WORK INSTRUCTIONS:
Extract every line that includes the string "Blender".

SUPPLIED DATA:

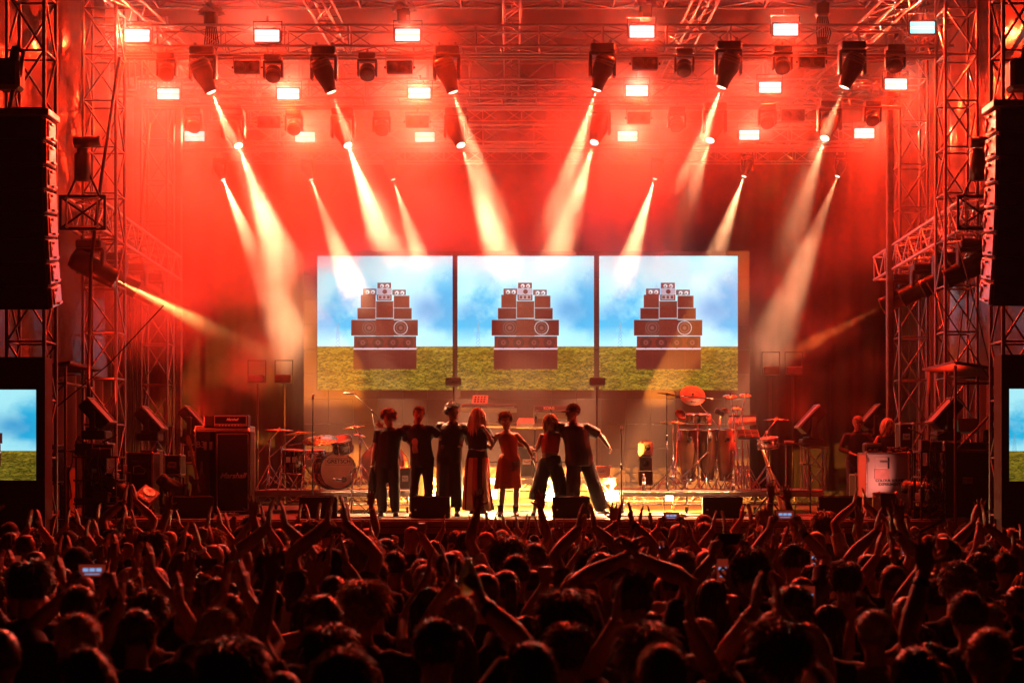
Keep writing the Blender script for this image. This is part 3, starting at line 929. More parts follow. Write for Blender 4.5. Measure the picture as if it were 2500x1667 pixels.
==
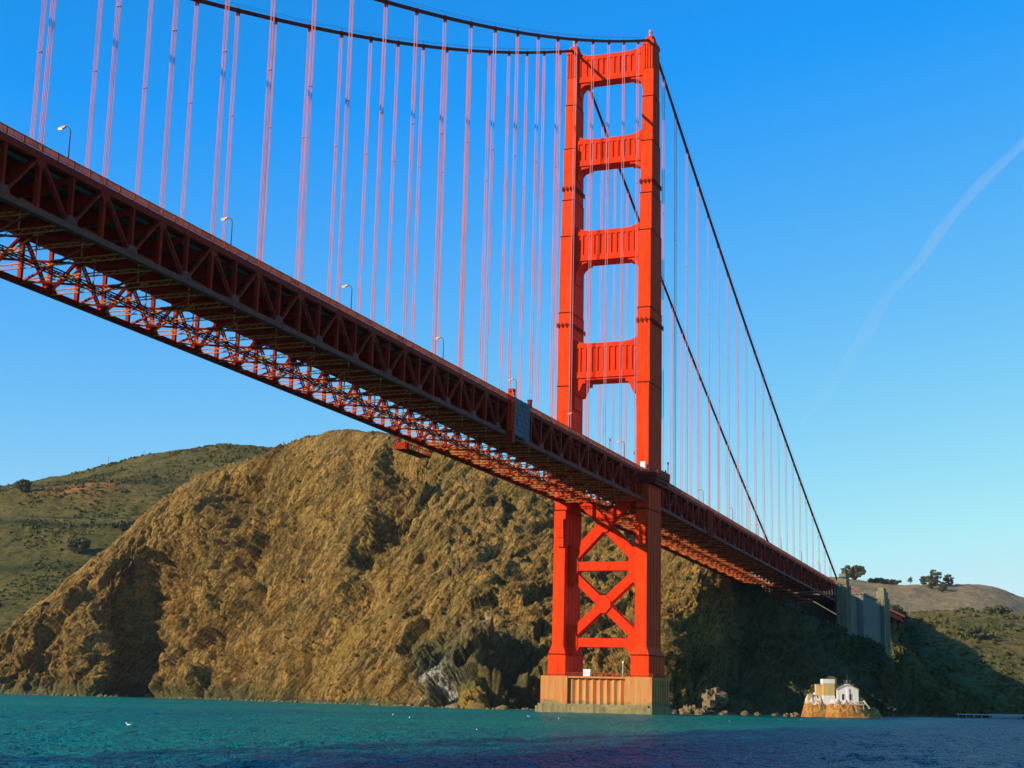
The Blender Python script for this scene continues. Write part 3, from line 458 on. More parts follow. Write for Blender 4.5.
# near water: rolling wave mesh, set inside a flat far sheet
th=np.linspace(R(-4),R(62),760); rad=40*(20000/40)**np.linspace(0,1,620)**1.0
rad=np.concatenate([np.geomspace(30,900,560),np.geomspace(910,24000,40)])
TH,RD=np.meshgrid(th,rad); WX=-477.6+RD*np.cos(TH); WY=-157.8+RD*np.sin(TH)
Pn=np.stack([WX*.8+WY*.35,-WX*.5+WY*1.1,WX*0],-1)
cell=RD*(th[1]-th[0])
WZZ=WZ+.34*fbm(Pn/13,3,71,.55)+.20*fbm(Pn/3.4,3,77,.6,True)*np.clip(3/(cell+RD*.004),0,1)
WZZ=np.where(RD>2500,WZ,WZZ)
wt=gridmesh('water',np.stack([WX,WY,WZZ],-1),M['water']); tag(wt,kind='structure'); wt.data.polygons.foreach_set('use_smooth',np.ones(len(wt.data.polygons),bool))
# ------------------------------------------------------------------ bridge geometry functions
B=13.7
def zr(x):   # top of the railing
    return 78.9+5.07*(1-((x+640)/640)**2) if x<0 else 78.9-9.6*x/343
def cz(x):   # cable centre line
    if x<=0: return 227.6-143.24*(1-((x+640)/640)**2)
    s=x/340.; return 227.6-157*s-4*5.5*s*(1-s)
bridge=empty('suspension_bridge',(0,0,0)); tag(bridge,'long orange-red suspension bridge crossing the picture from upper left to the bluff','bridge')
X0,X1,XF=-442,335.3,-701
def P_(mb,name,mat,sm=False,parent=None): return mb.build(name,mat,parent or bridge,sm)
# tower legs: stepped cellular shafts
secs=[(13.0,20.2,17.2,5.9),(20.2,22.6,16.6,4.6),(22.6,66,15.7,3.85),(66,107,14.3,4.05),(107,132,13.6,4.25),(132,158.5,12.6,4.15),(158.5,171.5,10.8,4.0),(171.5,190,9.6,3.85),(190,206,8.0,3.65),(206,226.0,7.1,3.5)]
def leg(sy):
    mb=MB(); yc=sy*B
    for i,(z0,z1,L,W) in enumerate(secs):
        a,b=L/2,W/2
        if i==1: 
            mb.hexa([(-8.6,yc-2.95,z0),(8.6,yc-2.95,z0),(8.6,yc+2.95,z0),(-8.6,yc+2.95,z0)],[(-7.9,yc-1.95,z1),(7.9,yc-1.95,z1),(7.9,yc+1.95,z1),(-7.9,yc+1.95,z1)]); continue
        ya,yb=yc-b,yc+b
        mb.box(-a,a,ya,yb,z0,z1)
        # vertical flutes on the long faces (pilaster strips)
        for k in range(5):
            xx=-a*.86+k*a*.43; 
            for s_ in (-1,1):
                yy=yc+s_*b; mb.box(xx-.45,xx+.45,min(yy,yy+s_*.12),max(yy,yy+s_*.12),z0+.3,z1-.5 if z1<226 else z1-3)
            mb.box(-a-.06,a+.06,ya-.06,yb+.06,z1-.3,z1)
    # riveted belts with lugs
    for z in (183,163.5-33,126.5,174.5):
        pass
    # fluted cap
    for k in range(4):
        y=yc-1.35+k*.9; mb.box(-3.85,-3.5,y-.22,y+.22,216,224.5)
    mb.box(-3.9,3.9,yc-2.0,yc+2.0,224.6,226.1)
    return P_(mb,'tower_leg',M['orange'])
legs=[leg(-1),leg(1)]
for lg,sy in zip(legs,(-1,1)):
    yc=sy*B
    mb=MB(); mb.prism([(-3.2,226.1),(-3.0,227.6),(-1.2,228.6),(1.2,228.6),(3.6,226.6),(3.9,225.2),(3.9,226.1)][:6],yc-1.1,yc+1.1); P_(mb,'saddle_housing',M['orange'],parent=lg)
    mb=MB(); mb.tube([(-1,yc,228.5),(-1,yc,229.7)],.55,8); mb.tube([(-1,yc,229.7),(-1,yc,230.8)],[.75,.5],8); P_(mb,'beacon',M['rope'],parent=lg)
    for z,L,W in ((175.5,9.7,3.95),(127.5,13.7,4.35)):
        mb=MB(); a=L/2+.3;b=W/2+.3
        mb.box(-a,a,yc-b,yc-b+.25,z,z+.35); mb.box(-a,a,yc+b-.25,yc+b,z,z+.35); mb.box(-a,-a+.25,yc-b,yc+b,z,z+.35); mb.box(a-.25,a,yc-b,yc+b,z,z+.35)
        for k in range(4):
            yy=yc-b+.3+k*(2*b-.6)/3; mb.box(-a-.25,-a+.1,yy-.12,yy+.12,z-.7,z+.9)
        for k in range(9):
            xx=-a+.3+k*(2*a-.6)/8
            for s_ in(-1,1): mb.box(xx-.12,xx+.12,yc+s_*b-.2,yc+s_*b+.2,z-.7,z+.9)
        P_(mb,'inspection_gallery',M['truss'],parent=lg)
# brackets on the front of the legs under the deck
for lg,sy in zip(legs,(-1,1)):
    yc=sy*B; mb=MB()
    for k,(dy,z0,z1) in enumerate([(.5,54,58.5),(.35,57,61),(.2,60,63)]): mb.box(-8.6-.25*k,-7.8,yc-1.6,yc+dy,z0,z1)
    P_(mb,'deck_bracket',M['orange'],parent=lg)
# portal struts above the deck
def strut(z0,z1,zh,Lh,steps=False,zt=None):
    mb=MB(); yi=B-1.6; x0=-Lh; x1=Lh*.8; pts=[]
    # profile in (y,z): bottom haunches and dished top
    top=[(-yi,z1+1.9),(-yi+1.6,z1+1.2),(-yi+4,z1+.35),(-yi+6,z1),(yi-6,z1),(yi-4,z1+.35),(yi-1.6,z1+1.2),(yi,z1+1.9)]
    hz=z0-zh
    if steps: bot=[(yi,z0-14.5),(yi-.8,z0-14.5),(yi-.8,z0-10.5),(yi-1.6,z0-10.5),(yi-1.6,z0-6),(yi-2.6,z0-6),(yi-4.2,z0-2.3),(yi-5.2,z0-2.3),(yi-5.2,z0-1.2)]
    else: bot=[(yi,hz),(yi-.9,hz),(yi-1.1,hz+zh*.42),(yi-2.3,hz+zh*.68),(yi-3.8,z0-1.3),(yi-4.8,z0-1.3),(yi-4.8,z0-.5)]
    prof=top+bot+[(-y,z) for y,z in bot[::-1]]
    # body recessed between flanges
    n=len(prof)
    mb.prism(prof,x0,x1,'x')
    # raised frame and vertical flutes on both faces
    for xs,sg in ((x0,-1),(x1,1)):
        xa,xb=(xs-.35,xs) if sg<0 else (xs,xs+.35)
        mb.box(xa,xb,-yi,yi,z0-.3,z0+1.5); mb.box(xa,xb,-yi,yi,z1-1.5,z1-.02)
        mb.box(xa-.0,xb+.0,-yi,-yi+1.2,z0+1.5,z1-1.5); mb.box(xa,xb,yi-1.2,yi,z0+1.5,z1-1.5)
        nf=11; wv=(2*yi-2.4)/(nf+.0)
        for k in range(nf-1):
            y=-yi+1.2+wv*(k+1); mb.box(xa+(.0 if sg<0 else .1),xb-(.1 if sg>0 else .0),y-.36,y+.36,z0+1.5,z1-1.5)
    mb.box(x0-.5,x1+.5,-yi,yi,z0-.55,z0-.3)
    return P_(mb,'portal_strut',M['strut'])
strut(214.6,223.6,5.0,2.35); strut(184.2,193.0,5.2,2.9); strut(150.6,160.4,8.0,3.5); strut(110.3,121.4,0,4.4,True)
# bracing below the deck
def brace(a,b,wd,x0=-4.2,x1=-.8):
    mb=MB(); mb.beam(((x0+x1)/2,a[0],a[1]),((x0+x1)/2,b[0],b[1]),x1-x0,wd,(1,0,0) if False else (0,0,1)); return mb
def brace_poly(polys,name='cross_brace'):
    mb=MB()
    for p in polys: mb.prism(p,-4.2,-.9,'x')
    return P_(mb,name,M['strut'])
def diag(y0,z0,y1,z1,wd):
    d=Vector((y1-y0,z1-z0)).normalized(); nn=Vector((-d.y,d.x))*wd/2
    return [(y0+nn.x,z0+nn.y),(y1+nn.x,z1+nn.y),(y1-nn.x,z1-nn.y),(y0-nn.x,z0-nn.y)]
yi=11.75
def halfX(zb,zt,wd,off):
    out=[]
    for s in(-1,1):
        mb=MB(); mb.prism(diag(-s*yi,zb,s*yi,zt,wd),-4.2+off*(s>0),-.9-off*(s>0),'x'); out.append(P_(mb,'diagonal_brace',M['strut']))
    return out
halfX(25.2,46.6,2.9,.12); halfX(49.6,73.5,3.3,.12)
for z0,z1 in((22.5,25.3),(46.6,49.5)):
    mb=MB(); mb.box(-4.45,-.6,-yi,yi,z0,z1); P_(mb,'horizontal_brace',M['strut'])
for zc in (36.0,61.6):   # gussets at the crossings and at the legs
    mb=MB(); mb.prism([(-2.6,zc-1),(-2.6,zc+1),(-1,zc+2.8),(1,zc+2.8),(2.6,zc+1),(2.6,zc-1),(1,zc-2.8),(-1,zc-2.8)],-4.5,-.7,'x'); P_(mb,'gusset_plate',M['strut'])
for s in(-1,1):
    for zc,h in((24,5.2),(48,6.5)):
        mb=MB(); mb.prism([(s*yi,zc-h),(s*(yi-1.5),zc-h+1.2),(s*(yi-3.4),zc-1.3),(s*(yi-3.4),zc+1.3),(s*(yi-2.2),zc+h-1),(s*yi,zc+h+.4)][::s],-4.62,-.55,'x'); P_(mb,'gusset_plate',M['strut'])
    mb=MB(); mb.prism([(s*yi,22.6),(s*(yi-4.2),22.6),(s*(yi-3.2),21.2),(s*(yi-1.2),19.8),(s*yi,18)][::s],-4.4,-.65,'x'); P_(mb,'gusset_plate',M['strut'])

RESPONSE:
Keep writing the Blender script for this image. This is part 3, starting at line 929. More parts follow. Write for Blender 4.5. Measure the picture as if it were 2500x1667 pixels.
The Blender Python script for this scene continues. Write part 3, from line 458 on. More parts follow. Write for Blender 4.5.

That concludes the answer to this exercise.